Later that season the Rays beat the Red Sox in the American League Championship Series on the way to their own World Series. And since that day Tampa Bay is 104-100 against the Red Sox. Before the rivalry wasn't one at all, with Boston going 117-61 against Tampa Bay.

Besides attitude, there has obviously been execution.

While the top pick of the Rays haven't always distinguished themselves, they did nail David Price at No. 1 overall in 2007 and Blake Snell at No. 52 overall in 2011. Those are good foundation pieces. The front office also managed contracts expertly, signing team-friendly extensions while getting out of hefty deals a little to early rather than a lot too late.

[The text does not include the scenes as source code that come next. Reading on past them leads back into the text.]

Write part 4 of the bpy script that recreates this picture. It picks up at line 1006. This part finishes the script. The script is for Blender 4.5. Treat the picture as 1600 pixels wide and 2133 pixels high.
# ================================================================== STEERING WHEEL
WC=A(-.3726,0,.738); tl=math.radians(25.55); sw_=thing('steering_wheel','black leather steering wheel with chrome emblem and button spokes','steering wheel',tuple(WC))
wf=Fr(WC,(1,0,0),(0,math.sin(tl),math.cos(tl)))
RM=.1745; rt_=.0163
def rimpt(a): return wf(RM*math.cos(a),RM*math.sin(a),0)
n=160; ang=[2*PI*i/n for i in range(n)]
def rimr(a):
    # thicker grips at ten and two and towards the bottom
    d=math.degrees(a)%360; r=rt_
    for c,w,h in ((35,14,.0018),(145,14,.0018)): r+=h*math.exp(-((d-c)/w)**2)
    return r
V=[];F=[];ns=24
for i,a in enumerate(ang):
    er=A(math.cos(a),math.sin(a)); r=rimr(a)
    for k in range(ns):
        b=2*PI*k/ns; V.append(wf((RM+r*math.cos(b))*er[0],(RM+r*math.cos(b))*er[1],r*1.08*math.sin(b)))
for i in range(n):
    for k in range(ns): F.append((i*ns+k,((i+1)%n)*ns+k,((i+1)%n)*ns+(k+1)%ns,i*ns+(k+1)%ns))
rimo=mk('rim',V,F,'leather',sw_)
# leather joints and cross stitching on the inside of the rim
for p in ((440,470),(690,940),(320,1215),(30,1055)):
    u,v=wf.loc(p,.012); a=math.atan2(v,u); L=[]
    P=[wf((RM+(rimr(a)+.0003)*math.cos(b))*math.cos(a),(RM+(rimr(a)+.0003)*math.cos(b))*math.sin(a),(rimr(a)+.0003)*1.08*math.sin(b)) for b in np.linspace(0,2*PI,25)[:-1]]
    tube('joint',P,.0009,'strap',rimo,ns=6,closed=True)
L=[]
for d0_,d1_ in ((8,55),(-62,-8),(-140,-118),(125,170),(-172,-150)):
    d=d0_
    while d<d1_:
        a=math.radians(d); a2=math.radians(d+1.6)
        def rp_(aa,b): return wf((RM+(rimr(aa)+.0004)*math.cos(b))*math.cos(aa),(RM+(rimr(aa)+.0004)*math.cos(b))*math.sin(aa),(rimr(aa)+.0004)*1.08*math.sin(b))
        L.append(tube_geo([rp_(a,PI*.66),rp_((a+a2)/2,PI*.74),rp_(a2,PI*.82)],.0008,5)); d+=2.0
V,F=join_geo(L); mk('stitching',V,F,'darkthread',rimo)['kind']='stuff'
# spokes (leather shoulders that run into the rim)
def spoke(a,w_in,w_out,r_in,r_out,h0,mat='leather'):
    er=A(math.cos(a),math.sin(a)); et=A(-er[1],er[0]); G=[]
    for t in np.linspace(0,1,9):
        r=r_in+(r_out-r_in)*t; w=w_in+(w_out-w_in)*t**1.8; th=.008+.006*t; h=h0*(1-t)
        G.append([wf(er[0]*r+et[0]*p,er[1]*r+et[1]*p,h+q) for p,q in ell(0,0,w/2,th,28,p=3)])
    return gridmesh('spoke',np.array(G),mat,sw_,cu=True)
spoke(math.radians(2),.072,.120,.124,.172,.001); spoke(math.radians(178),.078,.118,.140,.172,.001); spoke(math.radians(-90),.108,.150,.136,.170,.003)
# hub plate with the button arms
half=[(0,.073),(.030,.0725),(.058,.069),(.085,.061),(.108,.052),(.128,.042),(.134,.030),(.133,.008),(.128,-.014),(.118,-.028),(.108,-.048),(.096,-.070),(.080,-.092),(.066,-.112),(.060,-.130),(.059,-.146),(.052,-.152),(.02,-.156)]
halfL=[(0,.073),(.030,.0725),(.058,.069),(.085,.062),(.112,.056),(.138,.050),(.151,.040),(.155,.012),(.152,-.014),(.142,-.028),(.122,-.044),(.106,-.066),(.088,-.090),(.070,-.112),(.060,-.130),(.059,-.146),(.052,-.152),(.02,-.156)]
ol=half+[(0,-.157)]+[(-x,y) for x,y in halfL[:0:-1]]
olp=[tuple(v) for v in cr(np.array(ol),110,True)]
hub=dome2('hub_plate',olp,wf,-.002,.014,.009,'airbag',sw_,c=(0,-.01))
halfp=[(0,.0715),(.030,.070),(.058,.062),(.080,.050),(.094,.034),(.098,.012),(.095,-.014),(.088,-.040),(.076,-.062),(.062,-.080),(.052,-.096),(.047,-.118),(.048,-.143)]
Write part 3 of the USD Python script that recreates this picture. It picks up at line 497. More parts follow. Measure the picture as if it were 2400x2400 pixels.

The Red Sox? Too many times they have been chasing their big-market tails.

There has also been a fearlessness that has become a necessity for teams with the spending challenges Tampa Bay faces. As one member of the Rays once told WEEI.com when talking about the Rays front office, "The one thing about these guys is that they aren't afraid. They don't give a (expletive)."

Too many times the Red Sox decision-makers have given a (expletive) about perception or such and it has come back to haunt them.

Perhaps Chaim Bloom is bringing over some of the formula that made this all happen. We'll see. But until those answers take root we are left with this really glaring dynamic.